Third, scientists have known since the early days of the laser that laser diodes sometimes emit a variable number of photons (for those of you who know statistics, the photon number in a pulse is random with a Poissonian distribution). This has been taking into account when making security proofs.

Except from those points, the article is not too far from the truth. Using decoy states in quantum key distribution is a very nice idea. Using it requires one extra component, a variable attenuator, and a software update. And the typical secure distance is increased tenfold (from ~10 km to ~100 km) to almost the same distance one would have for a single photon source.

products?

[daenz]

Network security systems that rely on the laws of quantum mechanics to create hack-proof networks are arriving in the form of practical products that are easily integrated into optical networks. The revamped system produces and distributes public keys in real-time. Use of the Nitrox encryption processors makes it possible to implement a virtual private network using standard IPsec protocols and an unhackable key distribution system.

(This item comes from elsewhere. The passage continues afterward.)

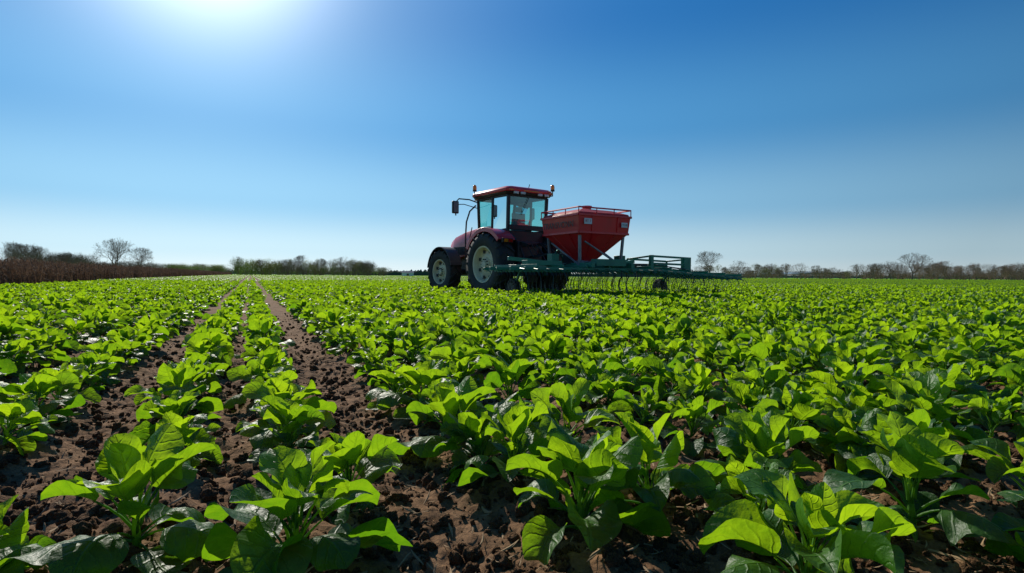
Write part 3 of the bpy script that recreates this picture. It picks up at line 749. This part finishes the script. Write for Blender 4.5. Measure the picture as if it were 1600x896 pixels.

Secret keys for one-time functions let only the receiver decrypt the scrambled bits, but in practice even the most secret key can be found by a supercomputer using trial and error. In contrast, quantum cryptography is secure no matter how fast a hacker's computer is because the technique harnesses the laws of physics to guarantee security.

Registration required

[mgiuca]

Scientists working in Cambridge have managed to make quantum encryption completely secure (registration required)

Do you reckon I can break in without registering?

Anyway the first thing you should never do in security is say "this is completely secure".

And how did the summary make the link from "completely private transmission of data" to DRM? It just highlights the fatal problem with DRM - even if we had quantum security, there'd be no way to make bits not copyable.